> STORED DATA:
--------------------------------------------------

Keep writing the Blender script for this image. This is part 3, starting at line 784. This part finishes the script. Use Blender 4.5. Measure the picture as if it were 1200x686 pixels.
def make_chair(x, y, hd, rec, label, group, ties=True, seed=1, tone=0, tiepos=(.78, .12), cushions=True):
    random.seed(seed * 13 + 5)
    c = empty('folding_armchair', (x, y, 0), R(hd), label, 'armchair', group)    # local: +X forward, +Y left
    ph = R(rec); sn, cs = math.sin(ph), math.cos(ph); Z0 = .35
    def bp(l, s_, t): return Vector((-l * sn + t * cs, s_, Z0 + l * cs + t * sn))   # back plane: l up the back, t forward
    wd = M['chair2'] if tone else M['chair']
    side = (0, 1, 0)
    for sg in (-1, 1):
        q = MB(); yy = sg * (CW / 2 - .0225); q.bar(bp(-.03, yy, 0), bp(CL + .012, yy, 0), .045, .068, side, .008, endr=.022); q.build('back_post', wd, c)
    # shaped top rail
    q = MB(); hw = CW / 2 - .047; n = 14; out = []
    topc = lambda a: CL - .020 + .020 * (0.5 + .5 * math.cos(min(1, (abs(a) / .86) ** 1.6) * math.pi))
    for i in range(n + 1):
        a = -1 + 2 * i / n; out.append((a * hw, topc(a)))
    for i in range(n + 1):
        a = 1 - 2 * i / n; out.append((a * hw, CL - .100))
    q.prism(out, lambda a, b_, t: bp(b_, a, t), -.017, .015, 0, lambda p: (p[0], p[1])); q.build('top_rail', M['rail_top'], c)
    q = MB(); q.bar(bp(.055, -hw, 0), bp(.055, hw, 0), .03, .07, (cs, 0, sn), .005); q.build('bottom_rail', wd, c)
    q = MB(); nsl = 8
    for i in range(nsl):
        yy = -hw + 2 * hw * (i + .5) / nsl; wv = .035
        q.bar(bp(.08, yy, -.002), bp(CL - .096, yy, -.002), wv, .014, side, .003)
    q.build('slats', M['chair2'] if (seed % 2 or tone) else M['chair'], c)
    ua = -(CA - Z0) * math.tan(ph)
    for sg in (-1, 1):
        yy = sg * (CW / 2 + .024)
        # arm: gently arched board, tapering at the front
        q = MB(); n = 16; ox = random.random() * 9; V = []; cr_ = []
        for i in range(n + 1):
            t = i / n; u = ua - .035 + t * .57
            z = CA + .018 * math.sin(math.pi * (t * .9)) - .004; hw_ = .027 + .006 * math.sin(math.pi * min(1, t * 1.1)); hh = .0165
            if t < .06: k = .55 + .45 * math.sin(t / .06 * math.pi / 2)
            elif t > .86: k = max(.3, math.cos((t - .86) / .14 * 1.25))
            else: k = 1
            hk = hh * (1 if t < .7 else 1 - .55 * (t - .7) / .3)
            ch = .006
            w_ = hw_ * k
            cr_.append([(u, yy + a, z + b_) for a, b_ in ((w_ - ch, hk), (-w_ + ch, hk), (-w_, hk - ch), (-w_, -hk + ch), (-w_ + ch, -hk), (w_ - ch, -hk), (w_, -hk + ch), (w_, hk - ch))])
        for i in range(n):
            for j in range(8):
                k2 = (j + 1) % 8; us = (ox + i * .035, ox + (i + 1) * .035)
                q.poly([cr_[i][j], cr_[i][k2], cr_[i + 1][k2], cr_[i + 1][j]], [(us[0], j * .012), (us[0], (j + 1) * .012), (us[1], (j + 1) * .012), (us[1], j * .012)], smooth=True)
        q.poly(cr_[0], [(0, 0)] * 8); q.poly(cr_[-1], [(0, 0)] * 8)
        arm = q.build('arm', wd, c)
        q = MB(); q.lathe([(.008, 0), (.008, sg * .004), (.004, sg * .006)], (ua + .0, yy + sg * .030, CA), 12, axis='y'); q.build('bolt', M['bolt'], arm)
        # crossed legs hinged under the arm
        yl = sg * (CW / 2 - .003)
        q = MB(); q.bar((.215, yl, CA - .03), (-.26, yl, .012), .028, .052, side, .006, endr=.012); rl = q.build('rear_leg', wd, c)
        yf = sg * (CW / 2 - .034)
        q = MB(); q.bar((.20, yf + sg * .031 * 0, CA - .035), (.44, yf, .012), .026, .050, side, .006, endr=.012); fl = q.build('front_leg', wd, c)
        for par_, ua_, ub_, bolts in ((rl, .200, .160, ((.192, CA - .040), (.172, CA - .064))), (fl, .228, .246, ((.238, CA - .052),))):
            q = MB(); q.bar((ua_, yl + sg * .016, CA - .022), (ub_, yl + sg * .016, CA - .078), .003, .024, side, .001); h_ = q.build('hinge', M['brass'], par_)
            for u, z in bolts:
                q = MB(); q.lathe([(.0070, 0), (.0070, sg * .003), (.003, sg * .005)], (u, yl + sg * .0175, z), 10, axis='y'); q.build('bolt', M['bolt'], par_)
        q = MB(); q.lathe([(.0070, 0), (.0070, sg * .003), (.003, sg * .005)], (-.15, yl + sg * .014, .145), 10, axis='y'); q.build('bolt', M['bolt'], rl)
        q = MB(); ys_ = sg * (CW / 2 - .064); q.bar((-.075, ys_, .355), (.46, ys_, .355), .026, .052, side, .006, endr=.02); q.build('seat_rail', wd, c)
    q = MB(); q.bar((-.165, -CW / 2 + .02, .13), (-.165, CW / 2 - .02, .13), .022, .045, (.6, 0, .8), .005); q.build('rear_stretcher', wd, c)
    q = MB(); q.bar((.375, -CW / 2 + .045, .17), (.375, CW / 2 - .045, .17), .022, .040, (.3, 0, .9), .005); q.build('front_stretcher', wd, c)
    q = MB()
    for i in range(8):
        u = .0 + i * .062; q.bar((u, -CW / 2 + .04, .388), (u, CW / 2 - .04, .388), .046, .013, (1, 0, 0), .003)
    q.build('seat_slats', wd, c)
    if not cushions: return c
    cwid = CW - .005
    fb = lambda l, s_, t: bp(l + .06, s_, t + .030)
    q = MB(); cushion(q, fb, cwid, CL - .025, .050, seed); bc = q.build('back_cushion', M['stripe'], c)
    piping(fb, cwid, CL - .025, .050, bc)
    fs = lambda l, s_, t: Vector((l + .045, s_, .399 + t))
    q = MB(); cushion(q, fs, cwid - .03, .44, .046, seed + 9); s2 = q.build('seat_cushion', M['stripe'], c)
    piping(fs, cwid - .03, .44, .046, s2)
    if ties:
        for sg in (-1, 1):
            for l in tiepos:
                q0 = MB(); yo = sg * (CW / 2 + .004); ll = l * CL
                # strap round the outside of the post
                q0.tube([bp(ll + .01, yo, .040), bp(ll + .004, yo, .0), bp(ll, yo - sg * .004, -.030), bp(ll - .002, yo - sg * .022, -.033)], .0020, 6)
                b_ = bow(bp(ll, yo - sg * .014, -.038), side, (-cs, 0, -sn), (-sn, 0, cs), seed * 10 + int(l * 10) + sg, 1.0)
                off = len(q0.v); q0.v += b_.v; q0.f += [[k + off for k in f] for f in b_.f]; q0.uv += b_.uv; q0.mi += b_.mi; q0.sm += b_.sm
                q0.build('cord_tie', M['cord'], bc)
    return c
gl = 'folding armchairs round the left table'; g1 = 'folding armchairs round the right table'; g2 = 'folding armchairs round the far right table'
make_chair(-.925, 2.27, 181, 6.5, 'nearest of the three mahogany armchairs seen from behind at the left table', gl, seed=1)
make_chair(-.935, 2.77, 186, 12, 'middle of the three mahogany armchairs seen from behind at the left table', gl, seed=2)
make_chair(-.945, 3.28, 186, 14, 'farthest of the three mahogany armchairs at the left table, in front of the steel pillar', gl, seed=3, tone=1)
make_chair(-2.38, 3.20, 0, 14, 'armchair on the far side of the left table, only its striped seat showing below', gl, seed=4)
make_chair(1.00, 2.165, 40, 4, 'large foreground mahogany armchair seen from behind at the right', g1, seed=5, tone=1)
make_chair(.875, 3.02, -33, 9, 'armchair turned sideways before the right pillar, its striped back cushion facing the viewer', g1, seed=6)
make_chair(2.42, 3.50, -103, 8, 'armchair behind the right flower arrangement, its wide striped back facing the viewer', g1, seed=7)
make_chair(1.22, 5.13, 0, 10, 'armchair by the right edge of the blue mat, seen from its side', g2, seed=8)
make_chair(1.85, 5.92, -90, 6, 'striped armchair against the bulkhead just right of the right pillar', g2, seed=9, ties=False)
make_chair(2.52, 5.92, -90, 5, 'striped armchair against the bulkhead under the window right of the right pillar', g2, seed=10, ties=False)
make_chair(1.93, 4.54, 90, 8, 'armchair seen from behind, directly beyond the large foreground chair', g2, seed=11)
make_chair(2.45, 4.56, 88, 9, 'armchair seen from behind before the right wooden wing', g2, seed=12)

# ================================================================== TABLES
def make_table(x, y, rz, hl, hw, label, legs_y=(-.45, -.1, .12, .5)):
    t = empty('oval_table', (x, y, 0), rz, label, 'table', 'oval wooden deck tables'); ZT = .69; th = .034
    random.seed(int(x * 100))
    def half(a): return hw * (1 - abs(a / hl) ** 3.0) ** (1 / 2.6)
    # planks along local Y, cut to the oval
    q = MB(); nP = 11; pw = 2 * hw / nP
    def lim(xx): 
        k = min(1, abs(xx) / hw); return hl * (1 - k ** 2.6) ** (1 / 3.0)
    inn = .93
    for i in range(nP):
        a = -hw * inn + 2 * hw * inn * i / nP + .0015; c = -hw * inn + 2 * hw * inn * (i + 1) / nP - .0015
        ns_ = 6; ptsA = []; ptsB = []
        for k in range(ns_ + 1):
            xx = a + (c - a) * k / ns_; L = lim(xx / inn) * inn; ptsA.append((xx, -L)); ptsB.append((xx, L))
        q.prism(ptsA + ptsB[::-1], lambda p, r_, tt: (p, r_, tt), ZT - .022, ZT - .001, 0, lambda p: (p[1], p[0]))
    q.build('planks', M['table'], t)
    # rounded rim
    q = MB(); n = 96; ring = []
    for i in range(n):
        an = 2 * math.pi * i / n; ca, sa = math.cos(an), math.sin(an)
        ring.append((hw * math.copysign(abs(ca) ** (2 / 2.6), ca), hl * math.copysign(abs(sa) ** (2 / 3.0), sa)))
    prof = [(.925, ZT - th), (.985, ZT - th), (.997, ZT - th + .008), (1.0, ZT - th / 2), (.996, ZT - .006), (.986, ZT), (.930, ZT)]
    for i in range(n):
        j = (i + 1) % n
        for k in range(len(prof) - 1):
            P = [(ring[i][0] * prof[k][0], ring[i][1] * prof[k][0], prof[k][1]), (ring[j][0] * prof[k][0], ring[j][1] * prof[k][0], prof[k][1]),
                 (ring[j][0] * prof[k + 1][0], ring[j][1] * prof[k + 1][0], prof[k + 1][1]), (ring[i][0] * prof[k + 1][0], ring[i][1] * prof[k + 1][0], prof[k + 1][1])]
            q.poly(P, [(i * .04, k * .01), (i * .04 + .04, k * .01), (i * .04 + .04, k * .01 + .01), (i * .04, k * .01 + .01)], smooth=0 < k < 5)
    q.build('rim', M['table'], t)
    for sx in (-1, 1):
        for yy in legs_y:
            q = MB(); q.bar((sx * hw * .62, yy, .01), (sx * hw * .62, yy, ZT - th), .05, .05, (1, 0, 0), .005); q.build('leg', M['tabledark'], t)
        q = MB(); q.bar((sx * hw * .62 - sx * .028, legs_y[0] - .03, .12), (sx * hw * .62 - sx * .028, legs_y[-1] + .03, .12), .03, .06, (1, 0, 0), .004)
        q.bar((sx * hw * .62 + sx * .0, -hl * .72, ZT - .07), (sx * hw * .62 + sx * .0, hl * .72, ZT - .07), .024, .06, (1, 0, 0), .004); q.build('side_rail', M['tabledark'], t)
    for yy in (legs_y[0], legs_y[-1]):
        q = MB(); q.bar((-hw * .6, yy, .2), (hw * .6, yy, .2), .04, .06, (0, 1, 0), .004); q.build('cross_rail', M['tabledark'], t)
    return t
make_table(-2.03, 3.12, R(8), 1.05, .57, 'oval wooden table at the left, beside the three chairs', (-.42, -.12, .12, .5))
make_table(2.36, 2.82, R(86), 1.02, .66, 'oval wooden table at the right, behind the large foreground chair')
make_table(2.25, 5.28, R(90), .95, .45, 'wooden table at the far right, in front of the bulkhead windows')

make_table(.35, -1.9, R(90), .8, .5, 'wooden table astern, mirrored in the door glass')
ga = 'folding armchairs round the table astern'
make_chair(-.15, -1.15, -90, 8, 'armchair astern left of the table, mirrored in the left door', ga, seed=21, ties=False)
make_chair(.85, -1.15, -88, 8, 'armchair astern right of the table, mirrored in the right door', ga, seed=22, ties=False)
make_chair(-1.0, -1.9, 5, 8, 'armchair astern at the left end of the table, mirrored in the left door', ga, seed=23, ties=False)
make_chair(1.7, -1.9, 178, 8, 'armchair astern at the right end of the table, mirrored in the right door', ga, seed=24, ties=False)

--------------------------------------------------

> EXERCISE AIM:
Reproduce, exactly as written, the stretch of lines whose first line is the one with "q = MB(); q.bar((sx * hw * .62, yy, .01), (sx" and whose last line is the one with "make_table(2.25, 5.28, R(90), .95, .45, 'wooden".

> SOLUTION TO THE PROBLEM:
            q = MB(); q.bar((sx * hw * .62, yy, .01), (sx * hw * .62, yy, ZT - th), .05, .05, (1, 0, 0), .005); q.build('leg', M['tabledark'], t)
        q = MB(); q.bar((sx * hw * .62 - sx * .028, legs_y[0] - .03, .12), (sx * hw * .62 - sx * .028, legs_y[-1] + .03, .12), .03, .06, (1, 0, 0), .004)
        q.bar((sx * hw * .62 + sx * .0, -hl * .72, ZT - .07), (sx * hw * .62 + sx * .0, hl * .72, ZT - .07), .024, .06, (1, 0, 0), .004); q.build('side_rail', M['tabledark'], t)
    for yy in (legs_y[0], legs_y[-1]):
        q = MB(); q.bar((-hw * .6, yy, .2), (hw * .6, yy, .2), .04, .06, (0, 1, 0), .004); q.build('cross_rail', M['tabledark'], t)
    return t
make_table(-2.03, 3.12, R(8), 1.05, .57, 'oval wooden table at the left, beside the three chairs', (-.42, -.12, .12, .5))
make_table(2.36, 2.82, R(86), 1.02, .66, 'oval wooden table at the right, behind the large foreground chair')
make_table(2.25, 5.28, R(90), .95, .45, 'wooden table at the far right, in front of the bulkhead windows')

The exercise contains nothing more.